*Source data*
** START **
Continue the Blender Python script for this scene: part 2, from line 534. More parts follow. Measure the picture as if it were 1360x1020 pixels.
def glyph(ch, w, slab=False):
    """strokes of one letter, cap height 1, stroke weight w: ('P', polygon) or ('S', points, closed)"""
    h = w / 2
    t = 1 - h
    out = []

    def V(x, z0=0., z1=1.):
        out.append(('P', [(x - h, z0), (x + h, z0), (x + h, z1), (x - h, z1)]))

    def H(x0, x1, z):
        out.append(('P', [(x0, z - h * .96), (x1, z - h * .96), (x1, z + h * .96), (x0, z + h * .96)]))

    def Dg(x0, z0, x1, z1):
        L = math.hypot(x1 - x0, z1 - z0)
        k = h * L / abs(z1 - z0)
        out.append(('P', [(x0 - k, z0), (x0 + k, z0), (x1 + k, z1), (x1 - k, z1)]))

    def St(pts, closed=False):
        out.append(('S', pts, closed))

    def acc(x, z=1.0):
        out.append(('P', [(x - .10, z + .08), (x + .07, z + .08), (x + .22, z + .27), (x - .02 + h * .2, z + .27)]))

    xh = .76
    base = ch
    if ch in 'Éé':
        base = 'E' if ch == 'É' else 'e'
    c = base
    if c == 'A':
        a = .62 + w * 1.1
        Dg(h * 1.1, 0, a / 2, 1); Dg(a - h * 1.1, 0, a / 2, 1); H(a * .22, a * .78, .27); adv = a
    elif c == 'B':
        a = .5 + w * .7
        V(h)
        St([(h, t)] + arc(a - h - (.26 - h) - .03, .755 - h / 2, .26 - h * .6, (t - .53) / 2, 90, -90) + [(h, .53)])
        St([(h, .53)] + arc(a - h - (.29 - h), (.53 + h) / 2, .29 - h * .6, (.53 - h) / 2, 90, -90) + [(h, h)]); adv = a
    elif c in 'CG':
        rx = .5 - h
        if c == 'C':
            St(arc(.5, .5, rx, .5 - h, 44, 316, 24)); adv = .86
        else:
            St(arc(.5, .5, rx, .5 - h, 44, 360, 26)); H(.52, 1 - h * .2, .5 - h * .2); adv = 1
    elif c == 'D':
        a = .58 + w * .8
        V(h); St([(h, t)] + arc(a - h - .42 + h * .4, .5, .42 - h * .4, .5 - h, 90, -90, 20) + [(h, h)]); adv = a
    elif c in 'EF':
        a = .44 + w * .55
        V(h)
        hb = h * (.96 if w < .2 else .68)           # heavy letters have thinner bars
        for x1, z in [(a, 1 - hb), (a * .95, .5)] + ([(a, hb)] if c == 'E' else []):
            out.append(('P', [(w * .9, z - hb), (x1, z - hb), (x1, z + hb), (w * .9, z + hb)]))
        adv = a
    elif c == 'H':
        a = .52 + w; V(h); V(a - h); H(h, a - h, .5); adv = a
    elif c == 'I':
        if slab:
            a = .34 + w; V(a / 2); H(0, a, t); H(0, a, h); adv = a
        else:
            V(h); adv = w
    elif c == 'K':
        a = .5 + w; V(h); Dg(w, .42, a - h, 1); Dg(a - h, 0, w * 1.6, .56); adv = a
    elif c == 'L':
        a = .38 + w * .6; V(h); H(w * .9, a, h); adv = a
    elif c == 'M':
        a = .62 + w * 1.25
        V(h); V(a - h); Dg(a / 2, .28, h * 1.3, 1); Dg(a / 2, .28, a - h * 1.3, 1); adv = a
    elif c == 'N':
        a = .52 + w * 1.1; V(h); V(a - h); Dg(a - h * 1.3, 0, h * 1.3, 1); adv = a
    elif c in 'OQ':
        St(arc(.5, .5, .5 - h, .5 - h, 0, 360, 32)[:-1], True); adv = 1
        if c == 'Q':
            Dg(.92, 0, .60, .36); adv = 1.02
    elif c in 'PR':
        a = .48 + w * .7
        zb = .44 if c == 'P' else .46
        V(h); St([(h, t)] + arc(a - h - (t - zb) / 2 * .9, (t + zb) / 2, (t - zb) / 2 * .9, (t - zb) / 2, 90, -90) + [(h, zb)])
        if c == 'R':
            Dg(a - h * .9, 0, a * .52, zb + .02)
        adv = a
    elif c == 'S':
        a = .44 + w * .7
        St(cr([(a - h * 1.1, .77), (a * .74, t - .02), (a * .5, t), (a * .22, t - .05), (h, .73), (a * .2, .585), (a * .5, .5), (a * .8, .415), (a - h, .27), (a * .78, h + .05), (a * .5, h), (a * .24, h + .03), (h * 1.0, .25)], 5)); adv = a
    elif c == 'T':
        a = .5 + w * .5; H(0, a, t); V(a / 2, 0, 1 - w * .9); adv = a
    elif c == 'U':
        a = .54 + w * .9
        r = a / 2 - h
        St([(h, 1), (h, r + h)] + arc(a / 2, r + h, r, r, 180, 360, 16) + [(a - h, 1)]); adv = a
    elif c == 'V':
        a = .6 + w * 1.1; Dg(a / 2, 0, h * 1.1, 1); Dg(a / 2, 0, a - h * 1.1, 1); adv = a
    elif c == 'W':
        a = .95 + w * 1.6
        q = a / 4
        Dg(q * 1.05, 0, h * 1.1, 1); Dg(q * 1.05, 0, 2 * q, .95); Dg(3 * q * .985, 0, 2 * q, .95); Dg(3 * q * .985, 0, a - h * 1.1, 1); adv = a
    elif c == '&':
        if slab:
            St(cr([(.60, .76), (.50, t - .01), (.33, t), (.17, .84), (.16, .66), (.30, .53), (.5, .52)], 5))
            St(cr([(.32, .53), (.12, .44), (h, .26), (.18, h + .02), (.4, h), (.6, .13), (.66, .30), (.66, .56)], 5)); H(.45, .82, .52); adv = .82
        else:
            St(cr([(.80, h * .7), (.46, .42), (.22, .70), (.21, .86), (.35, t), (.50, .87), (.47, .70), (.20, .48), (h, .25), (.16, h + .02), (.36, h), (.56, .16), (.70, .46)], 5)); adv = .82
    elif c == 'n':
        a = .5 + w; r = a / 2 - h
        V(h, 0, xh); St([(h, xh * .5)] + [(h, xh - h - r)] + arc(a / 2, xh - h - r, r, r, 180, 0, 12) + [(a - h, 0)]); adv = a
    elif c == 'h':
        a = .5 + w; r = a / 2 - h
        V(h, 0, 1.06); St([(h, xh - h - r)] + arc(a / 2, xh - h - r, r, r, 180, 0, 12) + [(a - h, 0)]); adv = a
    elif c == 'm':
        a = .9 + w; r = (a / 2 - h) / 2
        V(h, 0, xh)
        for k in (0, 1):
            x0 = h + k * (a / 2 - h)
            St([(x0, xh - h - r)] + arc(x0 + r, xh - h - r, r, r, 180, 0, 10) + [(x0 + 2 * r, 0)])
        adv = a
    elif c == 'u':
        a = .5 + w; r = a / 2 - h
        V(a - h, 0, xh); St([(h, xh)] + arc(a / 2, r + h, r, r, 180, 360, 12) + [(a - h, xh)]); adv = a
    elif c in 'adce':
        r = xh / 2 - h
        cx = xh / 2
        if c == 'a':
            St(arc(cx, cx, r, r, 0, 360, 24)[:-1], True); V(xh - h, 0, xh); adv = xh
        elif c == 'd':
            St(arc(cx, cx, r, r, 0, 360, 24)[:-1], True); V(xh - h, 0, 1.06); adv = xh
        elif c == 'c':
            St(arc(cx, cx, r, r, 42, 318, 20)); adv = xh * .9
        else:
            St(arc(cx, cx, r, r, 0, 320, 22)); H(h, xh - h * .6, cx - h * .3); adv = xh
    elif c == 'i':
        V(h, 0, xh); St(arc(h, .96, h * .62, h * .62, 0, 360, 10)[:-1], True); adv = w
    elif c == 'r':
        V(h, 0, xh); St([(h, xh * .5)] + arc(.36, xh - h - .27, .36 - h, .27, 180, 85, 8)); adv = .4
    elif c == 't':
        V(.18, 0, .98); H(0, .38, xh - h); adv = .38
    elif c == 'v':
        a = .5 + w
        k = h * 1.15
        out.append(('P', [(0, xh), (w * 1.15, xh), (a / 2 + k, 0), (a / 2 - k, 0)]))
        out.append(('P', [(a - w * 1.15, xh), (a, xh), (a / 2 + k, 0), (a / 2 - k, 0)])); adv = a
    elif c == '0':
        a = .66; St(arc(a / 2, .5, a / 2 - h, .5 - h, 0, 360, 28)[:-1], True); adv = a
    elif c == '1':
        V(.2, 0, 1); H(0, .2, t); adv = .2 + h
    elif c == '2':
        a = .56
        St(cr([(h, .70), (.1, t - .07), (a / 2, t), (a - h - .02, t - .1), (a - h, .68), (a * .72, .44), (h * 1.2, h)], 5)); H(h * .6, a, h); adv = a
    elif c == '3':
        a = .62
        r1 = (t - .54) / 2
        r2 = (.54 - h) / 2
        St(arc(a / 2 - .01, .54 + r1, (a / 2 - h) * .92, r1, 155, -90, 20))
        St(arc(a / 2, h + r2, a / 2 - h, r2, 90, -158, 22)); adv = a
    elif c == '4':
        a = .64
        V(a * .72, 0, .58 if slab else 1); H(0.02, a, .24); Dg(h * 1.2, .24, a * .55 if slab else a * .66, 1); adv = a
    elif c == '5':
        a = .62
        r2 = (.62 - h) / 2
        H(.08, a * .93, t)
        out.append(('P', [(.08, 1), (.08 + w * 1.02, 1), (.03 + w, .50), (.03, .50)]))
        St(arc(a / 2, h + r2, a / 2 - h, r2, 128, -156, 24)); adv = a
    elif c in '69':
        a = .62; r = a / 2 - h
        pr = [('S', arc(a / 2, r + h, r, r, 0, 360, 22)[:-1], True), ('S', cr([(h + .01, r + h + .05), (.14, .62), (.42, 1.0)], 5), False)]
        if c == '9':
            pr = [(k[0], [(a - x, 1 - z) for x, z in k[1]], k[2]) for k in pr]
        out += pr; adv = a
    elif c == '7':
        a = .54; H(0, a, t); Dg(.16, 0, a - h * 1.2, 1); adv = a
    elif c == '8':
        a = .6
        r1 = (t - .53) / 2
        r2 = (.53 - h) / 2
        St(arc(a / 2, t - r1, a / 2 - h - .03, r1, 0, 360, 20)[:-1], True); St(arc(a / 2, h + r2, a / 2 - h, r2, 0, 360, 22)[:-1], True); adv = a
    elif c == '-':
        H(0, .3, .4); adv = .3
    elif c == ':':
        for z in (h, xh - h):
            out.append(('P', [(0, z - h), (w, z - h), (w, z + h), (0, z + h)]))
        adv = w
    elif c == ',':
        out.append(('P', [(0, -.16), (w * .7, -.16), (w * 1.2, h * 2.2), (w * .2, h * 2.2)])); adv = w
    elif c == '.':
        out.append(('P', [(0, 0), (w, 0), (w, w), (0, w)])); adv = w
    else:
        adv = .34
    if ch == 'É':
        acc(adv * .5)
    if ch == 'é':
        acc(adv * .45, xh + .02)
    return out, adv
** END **
*What this task involves*
Take the lines above from the first through the one containing "out.append(('P', [(x - .10, z" and reproduce them exactly; include nothing else.

*Result for this exercise*
Continue the Blender Python script for this scene: part 2, from line 534. More parts follow. Measure the picture as if it were 1360x1020 pixels.
def glyph(ch, w, slab=False):
    """strokes of one letter, cap height 1, stroke weight w: ('P', polygon) or ('S', points, closed)"""
    h = w / 2
    t = 1 - h
    out = []

    def V(x, z0=0., z1=1.):
        out.append(('P', [(x - h, z0), (x + h, z0), (x + h, z1), (x - h, z1)]))

    def H(x0, x1, z):
        out.append(('P', [(x0, z - h * .96), (x1, z - h * .96), (x1, z + h * .96), (x0, z + h * .96)]))

    def Dg(x0, z0, x1, z1):
        L = math.hypot(x1 - x0, z1 - z0)
        k = h * L / abs(z1 - z0)
        out.append(('P', [(x0 - k, z0), (x0 + k, z0), (x1 + k, z1), (x1 - k, z1)]))

    def St(pts, closed=False):
        out.append(('S', pts, closed))

    def acc(x, z=1.0):
        out.append(('P', [(x - .10, z + .08), (x + .07, z + .08), (x + .22, z + .27), (x - .02 + h * .2, z + .27)]))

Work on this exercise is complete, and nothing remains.